You Don’t Just “Build” a Sales Pipeline

The best predictor of consistent success in sales is determined by the continued health of your sales pipeline. It’s a visual representation that includes all opportunities—from new prospects to the deals that are ready to close—and maps out each buyer’s journey.

But success here is in the details. Remember that famous line in the film Field of Dreams: “if you build it, they will come?” Sadly that doesn’t apply to sales pipelines. You must do more than just build yours: you also have to keep being there for it, so that it remains healthy and thriving.

Getting this right is especially important these days. At minimum, it’s wrap-up time for many on their first-quarter sales results for the year. But there’s a deeper reason, too. These continue to be uncertain times in the marketplace: many salespeople are just one corporate restructuring away from having to rebuild their pipeline from scratch. Don’t make that mistake!

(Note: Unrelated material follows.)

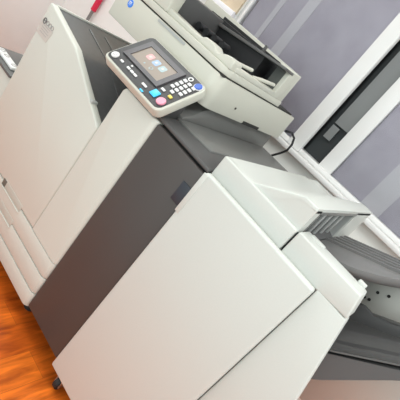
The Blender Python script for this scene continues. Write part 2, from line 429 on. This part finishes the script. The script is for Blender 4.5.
pp('start_ring', MB().ring((.268, .156, .001), .0145, .0018, .003), M['key'])
# arm under the panel
obj('panel_arm', MB().prism([(.0, .915), (.14, .915), (.14, 1.055), (.10, 1.03), (.02, .955)], -.36, -.285, 'x', .006), M['greystrip'], cop)

# ------------------------------------------------------------------ the paper feeder at the far left
lu = thing('paper_feed_cabinet', 'low pale side cabinet with a dark grey top left of the copier', 'cabinet', (-1.06, .35, 0))
obj('cabinet_body', MB().box(-1.175, -.935, .012, .62, .03, .588, .006), M['cream'], lu)
obj('top_plate', MB().box(-1.178, -.932, .0, .625, .588, .600, .003), M['lowtray'], lu)
for x, y in ((-1.15, .06), (-.96, .06), (-1.15, .58), (-.96, .58)): obj('foot', MB().cyl((x, y, .016), 'z', .018, .032, 16), M['rubber'], lu)
ps = thing('power_strip', 'slim white power strip lying on the dark top of the side cabinet', 'power strip', (-1.05, .05, .600))
obj('casing', MB().box(-1.135, -.978, .022, .058, .600, .614, .005, 3), M['key'], ps)
for x in (-1.11, -1.07, -1.0): obj('socket', MB().ring((x, .040, .6135), .011, .003, .0015), M['inkpale'], ps)

# ------------------------------------------------------------------ the finisher
fin = thing('finisher_unit', 'white paper finisher with a plain front door and grey output trays, right of the photocopier', 'finisher', (.2, .33, 0))
hump = [(-.010, .075), (.262, .075), (.262, 1.062), (.222, 1.062), (.097, .994), (-.010, .990)]
# upper shell with the exit opening cut through its right end: built as front wall, back wall, roof and lower block
roof = [(-.010, .930), (.090, .930), (.215, 1.048), (.262, 1.048), (.262, 1.062), (.218, 1.062), (.095, .994), (-.010, .990)]
e = MB().prism(roof, .030, .650, 'y')
bmesh.ops.bevel(e.bm, geom=[x for x in e.bm.edges if all(abs(v.co.y - .03) < 1e-4 for v in x.verts) and any(v.co.z > .985 for v in x.verts) and all(v.co.z>.95 for v in x.verts)], offset=.005, segments=3, affect='EDGES', profile=.5)
fr_ = [(-.0095, .93), (.262, .93), (.262, 1.0555), (.217, 1.0555), (.095, .9875), (-.0095, .984)]
e.prism(fr_, .0305, .075, 'y').prism(fr_, .445, .649, 'y')
obj('top_shell', e, M['white'], fin)
obj('body', MB().box(-.010, .262, .03, .65, .075, .932), M['white'], fin)
obj('exit_shade', MB().prism([(.10, .93), (.238, .93), (.238, 1.047), (.216, 1.047), (.10, .945)], .076, .444, 'y'), M['dark'], fin)  # black block stands in for the shade inside the exit
obj('exit_floor', MB().prism([(.236, .932), (.262, .932), (.262, .944), (.236, .955)], .075, .445, 'y'), M['greystrip'], fin)
obj('exit_cheek', MB().box(.236, .258, .0745, .0775, .93, 1.046), M['dark'], fin)
obj('exit_cheek', MB().box(.236, .258, .4425, .4455, .93, 1.046), M['rib'], fin)
for k in range(5):
    y = .135 + .064 * k
    obj('exit_rib', MB().box(.236, .246, y, y + .020, .952, 1.0465, .002), M['rib'], fin)
obj('exit_frame', MB().box(.257, .2635, .07, .45, 1.044, 1.053), M['greytop'], fin)
obj('exit_frame', MB().box(.257, .2635, .07, .080, .95, 1.046), M['greytop'], fin)

obj('front_band', MB().box(-.010, .262, .021, .045, .925, .9915, .005, 3), M['white'], fin)
obj('rear_housing', MB().box(-.008, .13, .645, .80, .075, .986, .004), M['white'], fin)
# front door
dd = obj('front_door', MB().box(-.010, .387, -.004, .022, .070, .931, .007, 3), M['white'], fin)
obj('door_tab', MB().box(-.0125, .004, -.006, .004, .790, .926, .002), M['white'], dd)
# side cover right of the door with its slanted right edge
def slant(z): return .457 + (1.0 - z) * .265
up = [(.2675, .918), (slant(.9345), .9345), (slant(.995), .995), (.2675, .995)]
obj('wing_cover', MB().prism(up, .020, .090, 'y', .005, 3), M['white'], fin)
obj('wing_latch', MB().box(.283, .325, .066, .087, .993, .9975, .002), M['white'], fin)
obj('wing_hook', MB().box(.428, .450, .080, .096, .985, 1.003, .003), M['white'], fin)
lo = [(.3882, .075), (.56, .075), (.56, .60), (slant(.68), .68), (slant(.9325), .9325), (.3882, .9325)]
obj('lower_wing', MB().prism(lo, .019, .060, 'y', .004, 2), M['white'], fin)
obj('seam_shade', MB().box(.380, .392, .024, .04, .08, .93), M['greytop'], fin)  # grey strip paints the shade of the seam beside the door
obj('seam_shade', MB().box(.262, .277, .034, .06, .90, .985), M['dark'], fin)  # dark strip paints the shade in the slit
obj('wing_back', MB().prism([(.262, .075), (.50, .075), (.50, .60), (.44, .93), (.262, .93)], .058, .096, 'y'), M['white'], fin)

# tray mast and rear plate
obj('tray_mast', MB().box(.262, .300, .10, .64, .08, .925, .004), M['lowtray'], fin)
rp = [(.262, .40), (.80, .40), (.80, 1.06), (.43, .965), (.262, .895)]
pl = obj('rear_plate', MB().prism(rp, .600, .615, 'y', .002), M['metal'], fin, label='pale metal plate with screw holes')
for x, z in ((.469, .887), (.452, .843), (.468, .849), (.449, .828), (.5, .905)):
    obj('screw_hole', MB().cyl((x, .5995, z), 'y', .0055, .003, 14), M['seam'], pl)

# output trays
def upz(x): return .945 + .40 * max(0, x - .262) + .28 * max(0, x - .45) ** 1.2
US = [.266 + .02 * k for k in range(20)]
def upper(u, v):
    # ribbed back half, dished and rounded front
    t = (v - .10) / .48
    front = .10 + 1.2 * max(0, u - .40)
    y = front + t * (.585 - front)
    dish = -.022 * math.exp(-((t - .18) / .16) ** 2) + (.012 if t < .03 else 0)
    return (u, y, upz(u) + dish)
VS = [.10 + .48 * k / 32 for k in range(33)]
ut = obj('output_tray', MB().sheet(upper, US, VS, .012), M['papertray'], fin, label='upper grey output tray')
for k in range(5):
    y = .345 + .052 * k
    r_ = MB()
    pts = [(u, upz(u)) for u in US]
    r_.prism([(x, z - .004) for x, z in pts] + [(x, z + .008) for x, z in reversed(pts)], y, y + .012, 'y')
    obj('tray_rib', r_, M['papertray'], ut)
def lowz(x): return .690 + .585 * (x - .27) if x > .27 else .69
US2 = [.302 + .016 * k for k in range(36)]
def sm(a, b, x):
    x = min(1, max(0, (x - a) / (b - a))); return x * x * (3 - 2 * x)
def lower(u, t):
    front = .10 + max(0, u - .50) * .80
    y = front + t * (.59 - front); w = y - front
    k = sm(.40, .47, u)
    dish = -.030 * k * sm(.066, .080, w) * (1 - sm(.10, .20, w)) - .004 * k * sm(.012, .02, w) * (1 - sm(.05, .066, w))
    return (u, y, lowz(u) + dish)
lt = obj('output_tray', MB().sheet(lower, US2, [k / 60 for k in range(61)], .005), M['lowtray'], fin, label='lower dark output tray')
rg = [(.31, .70), (.42, .79), (.4449, .858), (.475, .873), (.510, .872), (.56, .896), (.66, .965), (.66, .918)]
obj('rear_guide', MB().prism(rg, .415, .435, 'y', .003), M['greystrip'], lt)
def carriage(u, v):
    f = .115 + max(0, u - .50) * .68
    return (u, f + v * (.56 - f), lowz(u) - .019)
def thick(u):
    return .10 if u < .53 else max(.03, .10 - (u - .53) * .55)
t = bmesh.new(); mb = MB()
seg = []
us = [.302 + .02 * k for k in range(26)]
top = [[t.verts.new(carriage(u, v)) for v in (0, 1)] for u in us]
bot = [[t.verts.new(Vector(carriage(u, v)) - Vector((0, 0, thick(u)))) for v in (0, 1)] for u in us]
for i in range(len(us) - 1):
    t.faces.new((top[i][0], top[i + 1][0], top[i + 1][1], top[i][1])); t.faces.new((bot[i][0], bot[i][1], bot[i + 1][1], bot[i + 1][0]))
    t.faces.new((top[i][0], bot[i][0], bot[i + 1][0], top[i + 1][0])); t.faces.new((top[i][1], top[i + 1][1], bot[i + 1][1], bot[i][1]))
t.faces.new((top[0][0], top[0][1], bot[0][1], bot[0][0])); t.faces.new((top[-1][0], bot[-1][0], bot[-1][1], top[-1][1]))
bmesh.ops.recalc_face_normals(t, faces=t.faces[:]); mb._merge(t)
obj('tray_carriage', mb, M['greystrip'], lt)

# casters
for x, y in ((.045, .03), (.46, .085), (.05, .58), (.24, .58)):
    c = obj('caster', MB().cyl((x, y, .025), 'x', .025, .022, 24, bev=.003), M['rubber'], fin)
    obj('caster_fork', MB().box(x - .015, x - .0115, y - .014, y + .014, .018, .062).box(x + .0115, x + .015, y - .014, y + .014, .018, .062).box(x - .015, x + .015, y - .014, y + .014, .060, .076), M['chrome'], c)
obj('base_rail', MB().box(-.005, .50, .05, .11, .070, .095), M['dark'], fin)
obj('base_rail', MB().box(-.005, .262, .54, .62, .070, .095), M['dark'], fin)

# loose cable hanging down between scanner and sill
obj_cable = tag(obj('cable', MB().tube([(-.235, .74, 1.055), (-.225, .78, 1.062), (-.209, .80, 1.05), (-.197, .80, 1.023), (-.197, .80, .99), (-.213, .80, .962), (-.235, .80, .93), (-.26, .78, .86), (-.27, .78, .6), (-.27, .78, .004)], .005), M['cable']),
    'thin black cable hanging behind the scanner in front of the window sill', 'cable')

# ------------------------------------------------------------------ light
def area(name, loc, rot, size, power, col=(1, 1, 1), sy=None):
    l = bpy.data.lights.new(name, 'AREA'); l.energy = power; l.color = col; l.size = size
    if sy: l.shape = 'RECTANGLE'; l.size_y = sy
    o = bpy.data.objects.new(name, l); COL.objects.link(o); o.location = loc; o.rotation_euler = rot
    return o
LC = (.94, .995, .985)
for loc, size, sy, power in (((.3, -.6, 2.58), 1.6, 1.2, 16), ((-1.0, -1.9, 2.58), 1.4, 1.2, 14), ((1.4, -2.4, 2.58), 1.4, 1.2, 14),
                             ((1.7, -.15, 2.58), .8, 1.0, 46), ((-1.75, .2, 2.58), .6, 1.2, 24)):  # unseen overheads; the right and left ones are added fill for wall and trays
    area('overhead_and_fill', loc, (0, 0, 0), size, power, LC, sy)
area('front_fill', (.2, -3.0, 1.35), (math.radians(90), 0, 0), 2.6, 26, (.86, 1, 1), 1.7)  # unseen fill added behind the camera to cool and brighten the fronts
wd = bpy.data.worlds.new('room_air'); S.world = wd; wd.use_nodes = True
wd.node_tree.nodes['Background'].inputs[0].default_value = (.95, 1, .985, 1)
wd.node_tree.nodes['Background'].inputs[1].default_value = 1.0

# ------------------------------------------------------------------ camera
cam = bpy.data.cameras.new('camera'); co = bpy.data.objects.new('camera', cam); COL.objects.link(co)
Rm = ((0.590510465173439, 0.5426161837649022, 0.5973818440805367), (0.692794324201312, 0.03882312133543386, -0.7200894316709708), (-0.41392440719906337, 0.8390830962224113, -0.35299595289282837))
cx, cy, cz = (Vector(r) for r in Rm)
rot = Matrix((cx, -cy, -cz)).transposed()
co.matrix_world = Matrix.Translation((.4828062, -.9249018, 1.25246181)) @ rot.to_4x4()
cam.sensor_fit = 'HORIZONTAL'; cam.sensor_width = 36; cam.lens = 36 * 418.32 / 400
cam.clip_start = .02
S.camera = co
S.view_settings.view_transform = 'Standard'; S.view_settings.look = 'None'; S.view_settings.gamma = 1; S.view_settings.use_curve_mapping = False
S.view_settings.exposure = -.28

Be there for your pipeline. Here are six field-tested ways to make that happen.

1) Make the time

This is an especially acute problem I see among seasoned salespeople: they mistakenly hitch their future success on a legacy of existing business, believing that pipeline building and maintenance is just for rookies. You must consistently dedicate time to building and maintaining your pipeline. No one else will do this for you and it sure won’t happen on its own. My recommendation is always that you carve out a two-hour time block for this work and build the habit to do it consistently. Every day. No excuses.

2) Perpetual research

You can never know enough about your customer or your sales territory—particularly when that sales ground continues to shift right beneath your feet. Success stories are one of the best ways to engage in perpetual research. Find ones that showcase how you and your company’s solution have delivered powerful value to your customers. And don’t just limit your search to your own sales territory: look for success stories in other territories or that involve different use cases than the ones you typically focus on.

3) Tempo triad

I dedicated an entire chapter of my book, Right on the Money, to talk about this important concept. Your tempo triad is the multi-platform strategy you must use in healthy pipeline building/maintenance. Never settle on just that single platform you’re familiar with. Pick at least three (e.g., YouTube, Facebook and LinkedIn) and determine to who you reach, how you reach them and what you want them to do next. Your reach scales more effectively this way, because you can’t predict which platform will have your best leads. One my clients based in Latin America began adopting this approach—sending emails and scheduling calls via leads found within their top-three picks—and in this quarter alone, they generated over $600,000 in their new business pipeline.

4) Always ask for referrals

It’s astonishing: 78% of happy clients want to give out referrals, but only 8% of salespeople ask for them! Don’t make that painfully common mistake. You’ll find referrals in three places: among your current and previous customers, among their partners and related suppliers, and among others in your organization who might be connected with the company you’re targeting. Reach out directly. This ask is deeply personal.

5) Mine the gold in your CRM

Your CRM never forgets. That makes it a veritable gold mine for new opportunities among all your past deals. Typically I recommend looking back by up to 24 months. Reach out and find out what’s changed in the customer’s world. What new challenges are they dealing with that can be solved with your newest solutions? Look at the opportunities you worked on before and ask about their long-term results. These are easy calls to make because they’re not cold calls. Remember: you are known to them and there’s a wealth of goodwill earned from your previous experiences together.

6) Know your Critical Mass Influence

Building and maintaining your pipeline involves more than just your customers. It includes the wider network of people they trust and do business with. Know the vector of people who affect your ability to complete transactions within a tight timeframe daily: that’s your Critical Mass Influence. Look to grow your network of connections. One of our clients here at Engage did that by partnering up with their Customer Success team to conduct a quarterly business review with an existing customer. That generated a $200,000 opportunity that they otherwise would never have known about.

Summing up: think of your sales pipeline the same way you do your own health. Attentively being there for it is a constant, necessary task. And as you can see in the examples I’ve shared, healthy pipeline management isn’t just about mitigating risk. There are powerful sales opportunities in that work as well.